▶ **Exercise**:
Give every line of the data again, unchanged, but with no pictures.

▶ **Recorded data**:
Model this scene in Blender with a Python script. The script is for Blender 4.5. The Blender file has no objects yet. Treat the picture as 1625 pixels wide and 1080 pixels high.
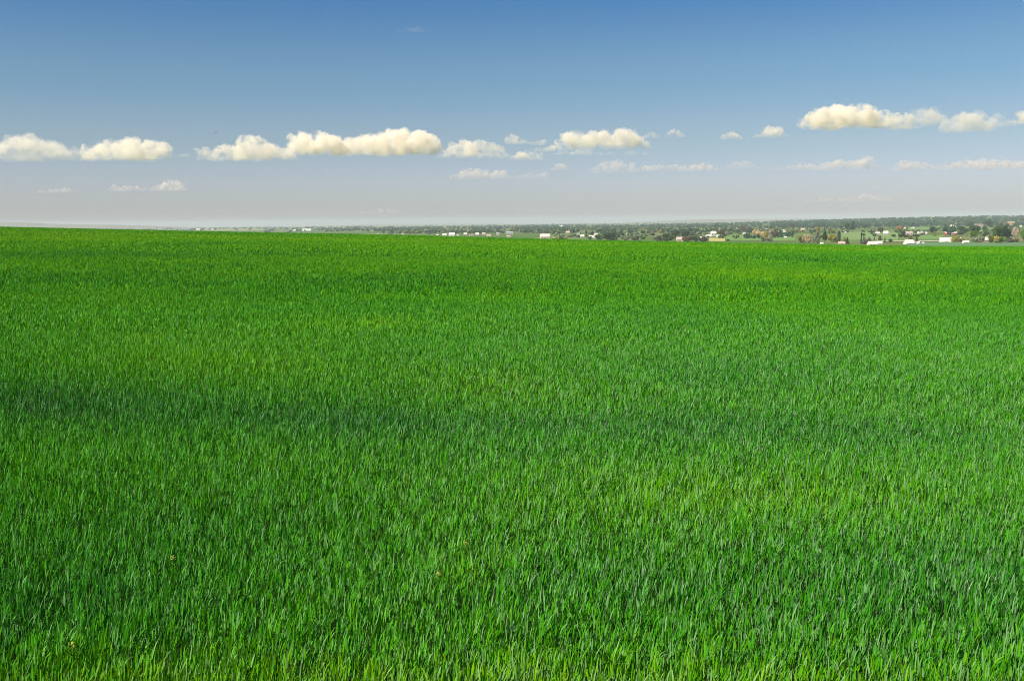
import bpy, bmesh, math, random
import numpy as np
from mathutils import Vector, Matrix, noise as mnoise

random.seed(7)
RNG = np.random.default_rng(11)
scene = bpy.context.scene
COL = scene.collection
R = math.radians

# ------------------------------------------------------------------ camera
W0, H0 = 1625.0, 1080.0          # pixel frame in which positions were read off
F0 = 1560.0                      # focal length in those pixels
EYE = 2.05
PITCH = math.atan((540.0 - 353.0) / F0)
ROLL = 0.0105
cam_d = bpy.data.cameras.new('camera')
cam = bpy.data.objects.new('camera', cam_d)
COL.objects.link(cam)
cam_d.sensor_width = 36.0
cam_d.lens = 36.0 * F0 / W0
cam_d.clip_start = 0.1
cam_d.clip_end = 120000.0
CM = Matrix.Rotation(math.pi / 2 - PITCH, 4, 'X') @ Matrix.Rotation(-ROLL, 4, 'Z')
cam.matrix_world = Matrix.Translation((0, 0, EYE)) @ CM
scene.camera = cam


def ray(px, py):
    v = CM.to_3x3() @ Vector(((px - W0 / 2) / F0, -(py - H0 / 2) / F0, -1.0))
    return v.normalized()


# ------------------------------------------------------------------ terrain
VAL = EYE - 41.0


def vnoise(x, y, seed=0):
    x = np.asarray(x, float); y = np.asarray(y, float)
    xi = np.floor(x).astype(np.int64); yi = np.floor(y).astype(np.int64)
    xf = x - xi; yf = y - yi
    u = xf * xf * (3 - 2 * xf); v = yf * yf * (3 - 2 * yf)

    def h(a, b):
        n = (a * 374761393 + b * 668265263 + seed * 974634) & 0x7fffffff
        n = ((n ^ (n >> 13)) * 1274126177) & 0x7fffffff
        return ((n ^ (n >> 16)) & 0xffff) / 65535.0
    return ((h(xi, yi) * (1 - u) + h(xi + 1, yi) * u) * (1 - v)
            + (h(xi, yi + 1) * (1 - u) + h(xi + 1, yi + 1) * u) * v)


def fbm(x, y, seed=0, octv=3):
    s = 0; a = 0.5; t = 0
    for k in range(octv):
        s = s + a * vnoise(x * 2 ** k, y * 2 ** k, seed + k * 17); t += a; a *= 0.5
    return s / t


def sstep(a, b, v):
    t = np.clip((v - a) / (b - a), 0, 1)
    return t * t * (3 - 2 * t)


def G(x, y):
    """height of the soil"""
    x = np.asarray(x, float); y = np.asarray(y, float)
    xe = 420 * np.tanh(x / 420)
    d = np.maximum(y, -60)
    plane = -0.0289 * xe - 0.0094 * d
    und = 0.10 * (fbm(x / 9.0, y / 5.0, 3, 2) - 0.5) * sstep(0, 6, y) * (1 - sstep(60, 120, y))
    # a low swell crossing in front of the camera
    yy = y + 0.16 * x
    und = und + 0.13 * (sstep(8.6, 11.6, yy) - sstep(12.5, 26, yy))
    und = und + 0.5 * (fbm(x / 60.0, y / 45.0, 9, 2) - 0.5) * sstep(25, 80, y) * (1 - sstep(180, 260, y))
    t = sstep(235, 880, y)
    t = np.maximum(t, sstep(700, 3000, np.abs(x)))
    t = np.maximum(t, sstep(300, 2500, -y))
    val = VAL + 1.0 * (fbm(x / 400.0, y / 700.0, 5, 2) - 0.5)
    b = x / np.maximum(y, 1.0)
    crest = np.interp(b, [-.52, -.31, -.10, 0, .12, .41, .52], [.0030, .0019, .0018, .0006, 0, 0, .0016]) * np.clip(y, 0, 400) * sstep(50, 240, y)
    val = val + 34 * sstep(.12, .50, b) * sstep(4300, 7500, y) * (1 - sstep(11000, 17000, y))
    return (plane + und + crest) * (1 - t) + val * t


def G1(x, y):
    return float(G(np.array([x]), np.array([y]))[0])


def at(px, py):
    """the point of the valley floor that shows at this pixel of the photograph"""
    r = ray(px, py)
    z = VAL
    for _ in range(4):
        t = (z - EYE) / min(r.z, -1e-4)
        t = min(t, 26000.0)
        x, y = r.x * t, r.y * t
        z = G1(x, max(y, 1000))
    return x, y, G1(x, y)


def at_depth(px, d):
    r = ray(px, 353 - 0.0105 * (px - 812))
    return r.x / r.y * d, d, G1(r.x / r.y * d, d)


def field_pt(px, py):
    r = ray(px, py)
    t = 2.0
    while t < 420:
        x, y, z = r.x * t, r.y * t, EYE + r.z * t
        if z < G1(x, y) + 0.45:
            break
        t *= 1.01
    return x, y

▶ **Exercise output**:
Model this scene in Blender with a Python script. The script is for Blender 4.5. The Blender file has no objects yet. Treat the picture as 1625 pixels wide and 1080 pixels high.
import bpy, bmesh, math, random
import numpy as np
from mathutils import Vector, Matrix, noise as mnoise

random.seed(7)
RNG = np.random.default_rng(11)
scene = bpy.context.scene
COL = scene.collection
R = math.radians

# ------------------------------------------------------------------ camera
W0, H0 = 1625.0, 1080.0          # pixel frame in which positions were read off
F0 = 1560.0                      # focal length in those pixels
EYE = 2.05
PITCH = math.atan((540.0 - 353.0) / F0)
ROLL = 0.0105
cam_d = bpy.data.cameras.new('camera')
cam = bpy.data.objects.new('camera', cam_d)
COL.objects.link(cam)
cam_d.sensor_width = 36.0
cam_d.lens = 36.0 * F0 / W0
cam_d.clip_start = 0.1
cam_d.clip_end = 120000.0
CM = Matrix.Rotation(math.pi / 2 - PITCH, 4, 'X') @ Matrix.Rotation(-ROLL, 4, 'Z')
cam.matrix_world = Matrix.Translation((0, 0, EYE)) @ CM
scene.camera = cam


def ray(px, py):
    v = CM.to_3x3() @ Vector(((px - W0 / 2) / F0, -(py - H0 / 2) / F0, -1.0))
    return v.normalized()


# ------------------------------------------------------------------ terrain
VAL = EYE - 41.0


def vnoise(x, y, seed=0):
    x = np.asarray(x, float); y = np.asarray(y, float)
    xi = np.floor(x).astype(np.int64); yi = np.floor(y).astype(np.int64)
    xf = x - xi; yf = y - yi
    u = xf * xf * (3 - 2 * xf); v = yf * yf * (3 - 2 * yf)

    def h(a, b):
        n = (a * 374761393 + b * 668265263 + seed * 974634) & 0x7fffffff
        n = ((n ^ (n >> 13)) * 1274126177) & 0x7fffffff
        return ((n ^ (n >> 16)) & 0xffff) / 65535.0
    return ((h(xi, yi) * (1 - u) + h(xi + 1, yi) * u) * (1 - v)
            + (h(xi, yi + 1) * (1 - u) + h(xi + 1, yi + 1) * u) * v)


def fbm(x, y, seed=0, octv=3):
    s = 0; a = 0.5; t = 0
    for k in range(octv):
        s = s + a * vnoise(x * 2 ** k, y * 2 ** k, seed + k * 17); t += a; a *= 0.5
    return s / t


def sstep(a, b, v):
    t = np.clip((v - a) / (b - a), 0, 1)
    return t * t * (3 - 2 * t)


def G(x, y):
    """height of the soil"""
    x = np.asarray(x, float); y = np.asarray(y, float)
    xe = 420 * np.tanh(x / 420)
    d = np.maximum(y, -60)
    plane = -0.0289 * xe - 0.0094 * d
    und = 0.10 * (fbm(x / 9.0, y / 5.0, 3, 2) - 0.5) * sstep(0, 6, y) * (1 - sstep(60, 120, y))
    # a low swell crossing in front of the camera
    yy = y + 0.16 * x
    und = und + 0.13 * (sstep(8.6, 11.6, yy) - sstep(12.5, 26, yy))
    und = und + 0.5 * (fbm(x / 60.0, y / 45.0, 9, 2) - 0.5) * sstep(25, 80, y) * (1 - sstep(180, 260, y))
    t = sstep(235, 880, y)
    t = np.maximum(t, sstep(700, 3000, np.abs(x)))
    t = np.maximum(t, sstep(300, 2500, -y))
    val = VAL + 1.0 * (fbm(x / 400.0, y / 700.0, 5, 2) - 0.5)
    b = x / np.maximum(y, 1.0)
    crest = np.interp(b, [-.52, -.31, -.10, 0, .12, .41, .52], [.0030, .0019, .0018, .0006, 0, 0, .0016]) * np.clip(y, 0, 400) * sstep(50, 240, y)
    val = val + 34 * sstep(.12, .50, b) * sstep(4300, 7500, y) * (1 - sstep(11000, 17000, y))
    return (plane + und + crest) * (1 - t) + val * t


def G1(x, y):
    return float(G(np.array([x]), np.array([y]))[0])


def at(px, py):
    """the point of the valley floor that shows at this pixel of the photograph"""
    r = ray(px, py)
    z = VAL
    for _ in range(4):
        t = (z - EYE) / min(r.z, -1e-4)
        t = min(t, 26000.0)
        x, y = r.x * t, r.y * t
        z = G1(x, max(y, 1000))
    return x, y, G1(x, y)


def at_depth(px, d):
    r = ray(px, 353 - 0.0105 * (px - 812))
    return r.x / r.y * d, d, G1(r.x / r.y * d, d)


def field_pt(px, py):
    r = ray(px, py)
    t = 2.0
    while t < 420:
        x, y, z = r.x * t, r.y * t, EYE + r.z * t
        if z < G1(x, y) + 0.45:
            break
        t *= 1.01
    return x, y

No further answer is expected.